Repeat, exactly and in full, the lines of the listing below, but without any pictures.

start INFORMATION PROVIDED

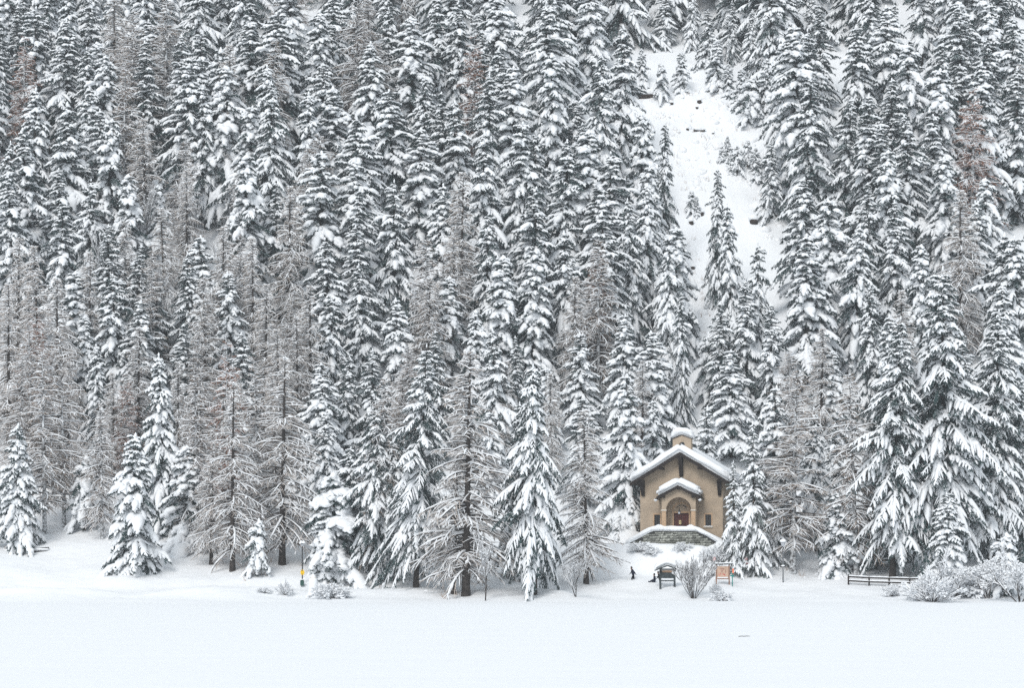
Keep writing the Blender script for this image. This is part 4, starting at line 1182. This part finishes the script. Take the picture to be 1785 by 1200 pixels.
LB = [(578, 1044, 2.2, 1, 1.5, 'snow-bent shrub right of the snow-coated pillar'), (460, 1034, 0.8, 1, 1.6, 'low twigs under snow left of the lamp with yellow sign'),
      (497, 1038, 1.7, 0, 0.8, 'few bent twigs just left of the green bin'), (1258, 1048, 1.5, 1, 1.2, 'knee-high frosted twigs in front of the map board'),
      (1248, 1035, 1.4, 0, 0.6, 'thin reddish-stemmed shrub at left foot of the map board'), (1262, 985, 2.4, 2, 0.9, 'snow-heaped shrub behind the map board'),
      (1243, 978, 1.9, 0, 1.0, 'snowy shrub below the right end of stair wall'), (1115, 962, 1.5, 1, 1.5, 'snow-covered low shrub below the left end of stair wall'), (1135, 966, 1.1, 1, 1.4, 'low shrub under snow, second from left below stair wall'),
      (1190, 960, 1.3, 1, 1.3, 'snow-covered low shrub under the middle of stair wall'), (1084, 940, 3.0, 2, 1.2, 'snow-covered shrub left of the chapel wall')]
for i, (a, b, h, mi, w, lab) in enumerate(LB):
    shrub(a, b, h, mi, 'snowy_shrub', lab, None, i * 2.1, w)
# pale birches high in the left wood
for i, (a, b, h, lab) in enumerate([(335, 505, 17, 'leafless grey birch amid spruces in the left upper wood'), (300, 640, 14, 'leafless grey birch above the conical shore spruce'), (385, 560, 15, 'leafless grey birch left of the rust-topped larch'),
                                    (420, 470, 15, 'leafless birch at the right of left-wood larches'), (180, 560, 14, 'leafless birch among young spruces in the left wood'), (255, 500, 15, 'leafless birch between slim spruces of the left wood'), (120, 700, 12, 'leafless birch low in the left wood above the bench')]):
    shrub(a, b, h, 0, 'birch_tree', lab, BIR[i % 2], i * 1.7, 0.75, 'leafless birches in the left wood', 'birch')

# snow heaps under the stair wall (terrain-like drifts, one object)
g = Geo()
dr = snow_blob('x', 0, 0, 0, 1, 1, 1, None, 4, 0.15); base_me = dr.data; bpy.data.objects.remove(dr)
def mound(px, py, rx, ry, rz_, label, seed, cat='snow mound', group='snow-covered boulders'):
    x, y, z = ground(px, py)
    o = snow_blob('snow_mound', 0, 0, 0, rx, ry, rz_ * 1.5, None, seed, 0.16, 1.0)
    o.location = (x, y, z - 0.5 * rz_)
    tag(o, label, cat, group)
    return o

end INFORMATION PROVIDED

ANSWER TO THIS EXERCISE
Keep writing the Blender script for this image. This is part 4, starting at line 1182. This part finishes the script. Take the picture to be 1785 by 1200 pixels.
LB = [(578, 1044, 2.2, 1, 1.5, 'snow-bent shrub right of the snow-coated pillar'), (460, 1034, 0.8, 1, 1.6, 'low twigs under snow left of the lamp with yellow sign'),
      (497, 1038, 1.7, 0, 0.8, 'few bent twigs just left of the green bin'), (1258, 1048, 1.5, 1, 1.2, 'knee-high frosted twigs in front of the map board'),
      (1248, 1035, 1.4, 0, 0.6, 'thin reddish-stemmed shrub at left foot of the map board'), (1262, 985, 2.4, 2, 0.9, 'snow-heaped shrub behind the map board'),
      (1243, 978, 1.9, 0, 1.0, 'snowy shrub below the right end of stair wall'), (1115, 962, 1.5, 1, 1.5, 'snow-covered low shrub below the left end of stair wall'), (1135, 966, 1.1, 1, 1.4, 'low shrub under snow, second from left below stair wall'),
      (1190, 960, 1.3, 1, 1.3, 'snow-covered low shrub under the middle of stair wall'), (1084, 940, 3.0, 2, 1.2, 'snow-covered shrub left of the chapel wall')]
for i, (a, b, h, mi, w, lab) in enumerate(LB):
    shrub(a, b, h, mi, 'snowy_shrub', lab, None, i * 2.1, w)
# pale birches high in the left wood
for i, (a, b, h, lab) in enumerate([(335, 505, 17, 'leafless grey birch amid spruces in the left upper wood'), (300, 640, 14, 'leafless grey birch above the conical shore spruce'), (385, 560, 15, 'leafless grey birch left of the rust-topped larch'),
                                    (420, 470, 15, 'leafless birch at the right of left-wood larches'), (180, 560, 14, 'leafless birch among young spruces in the left wood'), (255, 500, 15, 'leafless birch between slim spruces of the left wood'), (120, 700, 12, 'leafless birch low in the left wood above the bench')]):
    shrub(a, b, h, 0, 'birch_tree', lab, BIR[i % 2], i * 1.7, 0.75, 'leafless birches in the left wood', 'birch')

# snow heaps under the stair wall (terrain-like drifts, one object)
g = Geo()
dr = snow_blob('x', 0, 0, 0, 1, 1, 1, None, 4, 0.15); base_me = dr.data; bpy.data.objects.remove(dr)
def mound(px, py, rx, ry, rz_, label, seed, cat='snow mound', group='snow-covered boulders'):
    x, y, z = ground(px, py)
    o = snow_blob('snow_mound', 0, 0, 0, rx, ry, rz_ * 1.5, None, seed, 0.16, 1.0)
    o.location = (x, y, z - 0.5 * rz_)
    tag(o, label, cat, group)
    return o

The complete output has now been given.